■ EXERCISE BRIEF
Repeat each line of the material exactly.

________________________

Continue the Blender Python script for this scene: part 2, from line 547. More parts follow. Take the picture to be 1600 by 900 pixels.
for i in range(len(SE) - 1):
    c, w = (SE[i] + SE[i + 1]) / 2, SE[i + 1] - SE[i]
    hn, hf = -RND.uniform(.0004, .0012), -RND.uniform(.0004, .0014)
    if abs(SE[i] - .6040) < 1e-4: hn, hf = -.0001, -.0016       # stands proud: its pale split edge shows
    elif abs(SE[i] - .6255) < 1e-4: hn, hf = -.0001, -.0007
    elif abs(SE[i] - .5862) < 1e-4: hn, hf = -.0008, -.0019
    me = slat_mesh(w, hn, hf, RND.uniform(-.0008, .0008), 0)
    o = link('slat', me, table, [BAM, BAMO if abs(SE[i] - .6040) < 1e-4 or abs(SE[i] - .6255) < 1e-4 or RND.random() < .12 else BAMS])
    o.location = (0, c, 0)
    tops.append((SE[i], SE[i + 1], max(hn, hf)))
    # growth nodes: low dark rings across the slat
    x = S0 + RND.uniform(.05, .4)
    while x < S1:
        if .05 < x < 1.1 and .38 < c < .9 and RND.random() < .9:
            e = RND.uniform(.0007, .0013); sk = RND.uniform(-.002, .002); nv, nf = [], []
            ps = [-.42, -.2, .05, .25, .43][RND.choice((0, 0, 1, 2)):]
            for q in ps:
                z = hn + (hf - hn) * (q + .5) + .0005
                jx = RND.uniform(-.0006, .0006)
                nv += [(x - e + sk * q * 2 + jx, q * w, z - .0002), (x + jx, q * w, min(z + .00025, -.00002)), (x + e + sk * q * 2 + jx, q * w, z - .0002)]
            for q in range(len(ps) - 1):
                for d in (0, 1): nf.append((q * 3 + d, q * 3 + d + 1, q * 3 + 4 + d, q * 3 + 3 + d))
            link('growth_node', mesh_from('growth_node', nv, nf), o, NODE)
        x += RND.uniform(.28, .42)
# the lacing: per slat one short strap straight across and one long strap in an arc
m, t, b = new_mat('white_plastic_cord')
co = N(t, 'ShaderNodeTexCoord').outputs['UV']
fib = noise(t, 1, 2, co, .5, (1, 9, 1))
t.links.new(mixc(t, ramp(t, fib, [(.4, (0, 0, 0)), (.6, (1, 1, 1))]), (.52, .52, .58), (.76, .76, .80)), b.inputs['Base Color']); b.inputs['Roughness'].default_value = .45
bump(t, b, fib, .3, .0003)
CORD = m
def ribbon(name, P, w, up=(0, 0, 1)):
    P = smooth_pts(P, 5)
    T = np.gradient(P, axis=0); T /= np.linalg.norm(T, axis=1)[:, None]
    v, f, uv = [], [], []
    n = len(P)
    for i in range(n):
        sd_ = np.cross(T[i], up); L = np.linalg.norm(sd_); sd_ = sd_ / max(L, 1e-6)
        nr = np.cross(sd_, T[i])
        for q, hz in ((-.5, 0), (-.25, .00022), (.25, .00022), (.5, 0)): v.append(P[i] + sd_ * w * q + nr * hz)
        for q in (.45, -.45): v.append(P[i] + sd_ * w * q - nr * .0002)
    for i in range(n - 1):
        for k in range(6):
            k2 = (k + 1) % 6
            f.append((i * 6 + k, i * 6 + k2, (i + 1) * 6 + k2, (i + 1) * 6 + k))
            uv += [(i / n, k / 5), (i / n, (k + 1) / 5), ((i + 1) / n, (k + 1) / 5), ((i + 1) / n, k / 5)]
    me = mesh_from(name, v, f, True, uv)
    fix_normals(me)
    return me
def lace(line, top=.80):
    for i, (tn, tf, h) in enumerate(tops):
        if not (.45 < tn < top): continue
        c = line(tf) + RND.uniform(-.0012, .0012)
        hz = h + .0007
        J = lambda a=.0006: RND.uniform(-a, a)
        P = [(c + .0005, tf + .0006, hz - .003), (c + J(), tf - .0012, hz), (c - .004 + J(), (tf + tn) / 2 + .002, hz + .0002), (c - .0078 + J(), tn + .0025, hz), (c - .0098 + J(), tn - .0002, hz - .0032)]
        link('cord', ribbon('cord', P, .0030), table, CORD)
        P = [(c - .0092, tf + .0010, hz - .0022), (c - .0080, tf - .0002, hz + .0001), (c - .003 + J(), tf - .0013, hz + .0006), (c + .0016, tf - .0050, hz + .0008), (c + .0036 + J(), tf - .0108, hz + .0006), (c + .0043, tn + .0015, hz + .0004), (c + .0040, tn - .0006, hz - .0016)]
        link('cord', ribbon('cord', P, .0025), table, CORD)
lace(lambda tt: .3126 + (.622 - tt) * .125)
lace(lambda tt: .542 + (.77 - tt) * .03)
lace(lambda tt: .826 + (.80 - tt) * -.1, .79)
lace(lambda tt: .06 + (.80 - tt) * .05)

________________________

■ ANSWER TO THE PROBLEM
Continue the Blender Python script for this scene: part 2, from line 547. More parts follow. Take the picture to be 1600 by 900 pixels.
for i in range(len(SE) - 1):
    c, w = (SE[i] + SE[i + 1]) / 2, SE[i + 1] - SE[i]
    hn, hf = -RND.uniform(.0004, .0012), -RND.uniform(.0004, .0014)
    if abs(SE[i] - .6040) < 1e-4: hn, hf = -.0001, -.0016       # stands proud: its pale split edge shows
    elif abs(SE[i] - .6255) < 1e-4: hn, hf = -.0001, -.0007
    elif abs(SE[i] - .5862) < 1e-4: hn, hf = -.0008, -.0019
    me = slat_mesh(w, hn, hf, RND.uniform(-.0008, .0008), 0)
    o = link('slat', me, table, [BAM, BAMO if abs(SE[i] - .6040) < 1e-4 or abs(SE[i] - .6255) < 1e-4 or RND.random() < .12 else BAMS])
    o.location = (0, c, 0)
    tops.append((SE[i], SE[i + 1], max(hn, hf)))
    # growth nodes: low dark rings across the slat
    x = S0 + RND.uniform(.05, .4)
    while x < S1:
        if .05 < x < 1.1 and .38 < c < .9 and RND.random() < .9:
            e = RND.uniform(.0007, .0013); sk = RND.uniform(-.002, .002); nv, nf = [], []
            ps = [-.42, -.2, .05, .25, .43][RND.choice((0, 0, 1, 2)):]
            for q in ps:
                z = hn + (hf - hn) * (q + .5) + .0005
                jx = RND.uniform(-.0006, .0006)
                nv += [(x - e + sk * q * 2 + jx, q * w, z - .0002), (x + jx, q * w, min(z + .00025, -.00002)), (x + e + sk * q * 2 + jx, q * w, z - .0002)]
            for q in range(len(ps) - 1):
                for d in (0, 1): nf.append((q * 3 + d, q * 3 + d + 1, q * 3 + 4 + d, q * 3 + 3 + d))
            link('growth_node', mesh_from('growth_node', nv, nf), o, NODE)
        x += RND.uniform(.28, .42)
# the lacing: per slat one short strap straight across and one long strap in an arc
m, t, b = new_mat('white_plastic_cord')
co = N(t, 'ShaderNodeTexCoord').outputs['UV']
fib = noise(t, 1, 2, co, .5, (1, 9, 1))
t.links.new(mixc(t, ramp(t, fib, [(.4, (0, 0, 0)), (.6, (1, 1, 1))]), (.52, .52, .58), (.76, .76, .80)), b.inputs['Base Color']); b.inputs['Roughness'].default_value = .45
bump(t, b, fib, .3, .0003)
CORD = m
def ribbon(name, P, w, up=(0, 0, 1)):
    P = smooth_pts(P, 5)
    T = np.gradient(P, axis=0); T /= np.linalg.norm(T, axis=1)[:, None]
    v, f, uv = [], [], []
    n = len(P)
    for i in range(n):
        sd_ = np.cross(T[i], up); L = np.linalg.norm(sd_); sd_ = sd_ / max(L, 1e-6)
        nr = np.cross(sd_, T[i])
        for q, hz in ((-.5, 0), (-.25, .00022), (.25, .00022), (.5, 0)): v.append(P[i] + sd_ * w * q + nr * hz)
        for q in (.45, -.45): v.append(P[i] + sd_ * w * q - nr * .0002)
    for i in range(n - 1):
        for k in range(6):
            k2 = (k + 1) % 6
            f.append((i * 6 + k, i * 6 + k2, (i + 1) * 6 + k2, (i + 1) * 6 + k))
            uv += [(i / n, k / 5), (i / n, (k + 1) / 5), ((i + 1) / n, (k + 1) / 5), ((i + 1) / n, k / 5)]
    me = mesh_from(name, v, f, True, uv)
    fix_normals(me)
    return me
def lace(line, top=.80):
    for i, (tn, tf, h) in enumerate(tops):
        if not (.45 < tn < top): continue
        c = line(tf) + RND.uniform(-.0012, .0012)
        hz = h + .0007
        J = lambda a=.0006: RND.uniform(-a, a)
        P = [(c + .0005, tf + .0006, hz - .003), (c + J(), tf - .0012, hz), (c - .004 + J(), (tf + tn) / 2 + .002, hz + .0002), (c - .0078 + J(), tn + .0025, hz), (c - .0098 + J(), tn - .0002, hz - .0032)]
        link('cord', ribbon('cord', P, .0030), table, CORD)
        P = [(c - .0092, tf + .0010, hz - .0022), (c - .0080, tf - .0002, hz + .0001), (c - .003 + J(), tf - .0013, hz + .0006), (c + .0016, tf - .0050, hz + .0008), (c + .0036 + J(), tf - .0108, hz + .0006), (c + .0043, tn + .0015, hz + .0004), (c + .0040, tn - .0006, hz - .0016)]
        link('cord', ribbon('cord', P, .0025), table, CORD)
lace(lambda tt: .3126 + (.622 - tt) * .125)
lace(lambda tt: .542 + (.77 - tt) * .03)
lace(lambda tt: .826 + (.80 - tt) * -.1, .79)
lace(lambda tt: .06 + (.80 - tt) * .05)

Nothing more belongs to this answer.